Work required: Skip the pictures, please, and write out exactly the lines from the opening of the data through the line containing "bg.inputs[0].default_value = (0.93, 1.0, 0.985, 1);".

Dataset section:
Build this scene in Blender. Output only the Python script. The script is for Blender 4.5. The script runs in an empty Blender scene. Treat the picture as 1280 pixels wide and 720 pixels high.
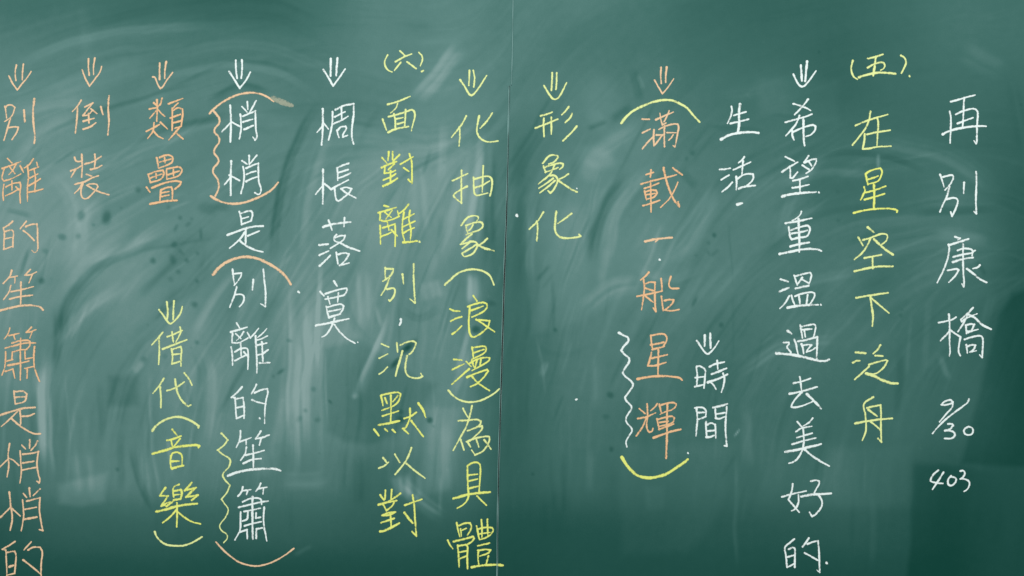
import bpy, math, random
import numpy as np

random.seed(7); rng = np.random.default_rng(7)
PX = 0.0015                      # one photo pixel on the board is 1.5 mm
C = bpy.context.scene.collection
sc = bpy.context.scene

# ------------------------------------------------------------------ camera
cam = bpy.data.cameras.new("camera"); cam.lens = 32.0; cam.sensor_width = 36.0
cam.clip_start = 0.05; cam.clip_end = 50
co = bpy.data.objects.new("camera", cam); C.objects.link(co)
co.location = (0.0, -1280 * PX * 32.0 / 36.0, 0.0)
co.rotation_euler = (math.radians(90), 0, 0)
sc.camera = co

# ------------------------------------------------------------------ light
w = bpy.data.worlds.new("World"); sc.world = w; w.use_nodes = True
bg = w.node_tree.nodes["Background"]
bg.inputs[0].default_value = (0.93, 1.0, 0.985, 1); bg.inputs[1].default_value = 0.50

def lamp(name, loc, rot, sx, sy, power, col):
    l = bpy.data.lights.new(name, 'AREA'); l.shape = 'RECTANGLE'; l.size = sx; l.size_y = sy
    l.energy = power; l.color = col
    o = bpy.data.objects.new(name, l); C.objects.link(o)
    o.location = loc; o.rotation_euler = rot
    return o
# two rows of fluorescent ceiling lamps in front of the board, hung above the camera
lamp("ceiling_lamp", (-1.3, -2.9, 2.3), (math.radians(52), 0, math.radians(-14)), 3.4, 0.4, 52, (0.95, 1.0, 0.98))
lamp("ceiling_lamp", (1.3, -2.9, 2.3), (math.radians(52), 0, math.radians(14)), 3.4, 0.4, 52, (0.95, 1.0, 0.98))

sc.view_settings.view_transform = 'Standard'; sc.view_settings.look = 'None'
sc.view_settings.exposure = 0.0; sc.view_settings.gamma = 1.0

# ------------------------------------------------------------------ helpers
def nodes(name):
    m = bpy.data.materials.new(name); m.use_nodes = True
    return m, m.node_tree.nodes, m.node_tree.links, m.node_tree.nodes["Principled BSDF"]

def srgb(r, g, b):
    f = lambda c: (c / 255 / 12.92) if c / 255 <= 0.04045 else ((c / 255 + 0.055) / 1.055) ** 2.4
    return (f(r), f(g), f(b), 1.0)

def wx(px): return (px - 640.0) * PX
def wz(py): return (360.0 - py) * PX

# ------------------------------------------------------------------ chalk dust and tone of the board
# dust and tone at every point: coarse grid, broad wiping, single eraser swipes
X0, Y0, X1, Y1 = -100, -60, 1380, 780
W, H = X1 - X0, Y1 - Y0
YY, XX = np.mgrid[Y0:Y1, X0:X1].astype(np.float32)

def blur(a, s):
    r = int(3 * s); k = np.exp(-0.5 * (np.arange(-r, r + 1) / s) ** 2); k /= k.sum()
    for ax in (0, 1):
        p = [(0, 0), (0, 0)]; p[ax] = (r, r)
        b = np.pad(a, p, mode='edge'); n = b.shape[ax]
        F = np.fft.rfft(b, axis=ax, n=n + 2 * r)
        kk = np.fft.rfft(k, n=n + 2 * r)
        kk = kk[:, None] if ax == 0 else kk[None, :]
        c = np.fft.irfft(F * kk, axis=ax, n=n + 2 * r)
        a = c[2 * r:2 * r + a.shape[0], :] if ax == 0 else c[:, 2 * r:2 * r + a.shape[1]]
    return a

def coarse(rows, step_x, step_y):
    g = np.array(rows, dtype=np.float32)
    fx = np.clip(XX / step_x, 0, g.shape[1] - 1.001); fy = np.clip(YY / step_y, 0, g.shape[0] - 1.001)
    ix = fx.astype(int); iy = fy.astype(int); tx = fx - ix; ty = fy - iy
    tx = tx * tx * (3 - 2 * tx); ty = ty * ty * (3 - 2 * ty)
    a = g[iy, ix] * (1 - tx) + g[iy, ix + 1] * tx
    b = g[iy + 1, ix] * (1 - tx) + g[iy + 1, ix + 1] * tx
    return a * (1 - ty) + b * ty

D = coarse([  # overall tone of the board, darker towards the top and bottom
 [114,112,106,101,103,114,130,133,128,125,116,104, 96, 96,106,114,112],
 [130,132,127,122,120,122,130,135,128,120,115,108,100, 98,104,114,112],
 [138,138,134,132,132,125,126,138,130,126,122,115,112,100,104,108,104],
 [142,144,136,132,134,138,142,148,120,128,136,122,118,116,113,108, 98],
 [152,152,142,138,134,142,148,150,120,138,140,128,128,114,112,118, 92],
 [155,158,146,138,132,144,148,142,115,142,140,130,130,124,116,122, 90],
 [150,145,146,138,136,148,146,142,112,138,138,128,128,122,116,116, 86],
 [145,132,144,145,138,150,142,142,108,132,125,122,122,122,115,110, 84],
 [142,142,138,150,140,150,130,140,106,125,120,118,122,115,112,107, 82],
 [128,134,136,145,138,140,125,140,100,118,112,112,118,110,112,100, 82],
 [116,127,138,133,128,128,112,130, 96,109,104,106,115,112, 98, 84, 80],
 [ 90,100,102,100,104,102, 96, 94, 82, 84, 84, 88, 88, 94, 86, 78, 75],
 [ 77, 79, 79, 79, 77, 77, 77, 77, 75, 79, 79, 79, 77, 77, 77, 75, 73]], 80, 60)
D = blur(D, 14)
ANG = coarse([   # direction of the wiping, degrees, 0 = to the right, 90 = down
 [-18,-14,-8, 4,-50,-20,-15,-10,-10],
 [-25,-18,-6, 14,-56,-50,-24,-8,  8],
 [-58,-32,-50,-64,-72,-58,-40, -8, 22],
 [-80,-50,-62,-80,-80,-66,-46,-50,-58],
 [-88,-84,-80,-90,-86,-84,-76,-84,-80],
 [-90,-88,-88,-90,-90,-88,-80,-88,-86]], 160, 144)

def smooth(t):
    t = np.clip(t, 0, 1); return t * t * (3 - 2 * t)

def catmull(P, step=1.0):
    P = [np.array(p, float) for p in P]
    if len(P) == 2:
        n = max(2, int(np.hypot(*(P[1] - P[0])) / step) + 1)
        return np.array([P[0] + (P[1] - P[0]) * t for t in np.linspace(0, 1, n)])
    Q = [2 * P[0] - P[1]] + P + [2 * P[-1] - P[-2]]
    out = []
    for i in range(1, len(Q) - 2):
        p0, p1, p2, p3 = Q[i - 1], Q[i], Q[i + 1], Q[i + 2]
        n = max(2, int(np.hypot(*(p2 - p1)) / step) + 1)
        d1 = max(np.hypot(*(p2 - p0)), 1e-6); d2 = max(np.hypot(*(p3 - p1)), 1e-6); L = np.hypot(*(p2 - p1))
        m1 = (p2 - p0) / d1 * L; m2 = (p3 - p1) / d2 * L
        for t in np.linspace(0, 1, n, endpoint=False):
            out.append((2*t**3-3*t*t+1)*p1 + (t**3-2*t*t+t)*m1 + (-2*t**3+3*t*t)*p2 + (t**3-t*t)*m2)
    out.append(P[-1])
    return np.array(out)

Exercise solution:
Build this scene in Blender. Output only the Python script. The script is for Blender 4.5. The script runs in an empty Blender scene. Treat the picture as 1280 pixels wide and 720 pixels high.
import bpy, math, random
import numpy as np

random.seed(7); rng = np.random.default_rng(7)
PX = 0.0015                      # one photo pixel on the board is 1.5 mm
C = bpy.context.scene.collection
sc = bpy.context.scene

# ------------------------------------------------------------------ camera
cam = bpy.data.cameras.new("camera"); cam.lens = 32.0; cam.sensor_width = 36.0
cam.clip_start = 0.05; cam.clip_end = 50
co = bpy.data.objects.new("camera", cam); C.objects.link(co)
co.location = (0.0, -1280 * PX * 32.0 / 36.0, 0.0)
co.rotation_euler = (math.radians(90), 0, 0)
sc.camera = co

# ------------------------------------------------------------------ light
w = bpy.data.worlds.new("World"); sc.world = w; w.use_nodes = True
bg = w.node_tree.nodes["Background"]
bg.inputs[0].default_value = (0.93, 1.0, 0.985, 1); bg.inputs[1].default_value = 0.50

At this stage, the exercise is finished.